U.S. Rep. Jamie Raskin (D-Md.) and the Interfaith Alliance convened a briefing on Capitol Hill Wednesday morning entitled, “Banned Beliefs: How People of Diverse Faiths are Fighting to Protect Our Public Schools and Libraries.” The event comes as Republicans across the country are leading efforts to ban books and educational materials, disproportionately targeting those with LGBTQ characters or themes or addressing matters of race or religion.
On Thursday, the U.S. House Education and the Workforce Committee, under Chair Aaron Bean (R-Fla.), will hold a hearing on “Protecting Kids: Combating Graphic, Explicit Content in School Libraries.” “We need more politicians who are reading books and fewer politicians banning books,” said Raskin, who reintroduced a resolution at the end of September with U.S.

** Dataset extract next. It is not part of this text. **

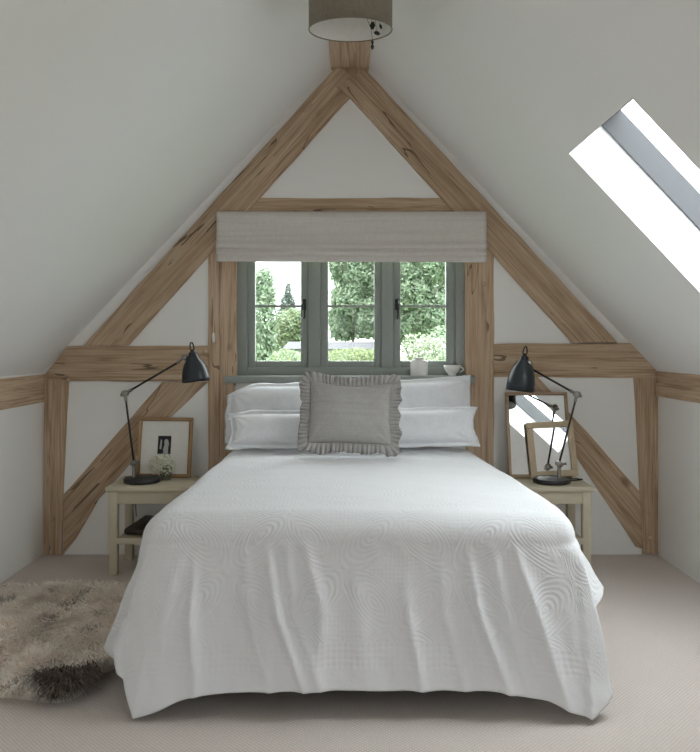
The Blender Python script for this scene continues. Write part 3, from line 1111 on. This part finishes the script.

Sen. Brian Schatz (D-Hawaii) that would recognize Banned Books Week and condemn “the escalating attacks on books and freedom of expression in the United States.” “The censorship of books, censorship of curriculum, censorship of teachers, censorship of ideas and free speech and free discourse are always an exercise of power,” Raskin said.
The congressman relayed how, in July, when U.S. Rep. Marjorie Taylor Greene (R-Ga.) displayed photographs on the House floor of Hunter Biden engaged in explicit sex acts, he said to her, “Marjorie, you know, if those pictures had been in a book, you would have banned the book, but you just showed them to everybody.” Raskin has some personal experience with book bans, as he explained on Wednesday. “I did write a book for young people, students, which is about all the Supreme Court cases that affects kids in public high schools and middle schools — which is drug testing, censorship, segregation, desegregation, affirmative action,” he said.